DPCC attributed the improvement to more water being released into the river and reduced industrial activity, after studying nine points and 20 individual drains, The Times of India (TOI) reported. But the the river has still not met water quality criteria due to domestic sewage flowing into it, the committee said.

According to the report, Okhla barrage saw a drop of 18 per cent in pollution levels, Nizamuddin bridge reported a drop of 20 per cent and BOD levels in Agra Canal improved by 33 per cent. ITO bridge and Qudsia Ghat reported 21 per cent and 4 per cent reduction in BOD levels, respectively.

The first two locations the river flow through after entering Delhi, Palla and Surghat had no improvement but were marked Class C - water quality criteria for bathing. No other site met this criterion.

Khajuri Platoon Pool, on the other hand, saw an increase of 42 per cent in pollution levels.

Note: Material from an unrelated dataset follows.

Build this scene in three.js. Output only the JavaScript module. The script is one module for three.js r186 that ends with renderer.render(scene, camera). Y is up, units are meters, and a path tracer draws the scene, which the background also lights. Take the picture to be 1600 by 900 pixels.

Among the drains that were studied, Civil Mill drain and ISBT drain both reported a fall of 80 per cent and 68 per cent pollution levels respectively, while the Barapullah drain reported an increase of 32 per cent, caused mainly due to domestic sewage.

A BOD level of 3 mg/l or less is required to sustain aquatic life. Other parameters like pH, COD, DO and faecal coliform level are also tested. "High faecal coliform was still found at locations, indicating the amount of raw sewage entering directly into the Yamuna," a DPCC official told TOI.

The water flow in the Yamuna was 3,900 cusecs this month compared to 1,000 cusecs in April 2019. The official said that water flow is greater due to the good rainfall in March this year compared to 2019. "Therefore, dilution is also contributing to the improvement in its quality," the report added.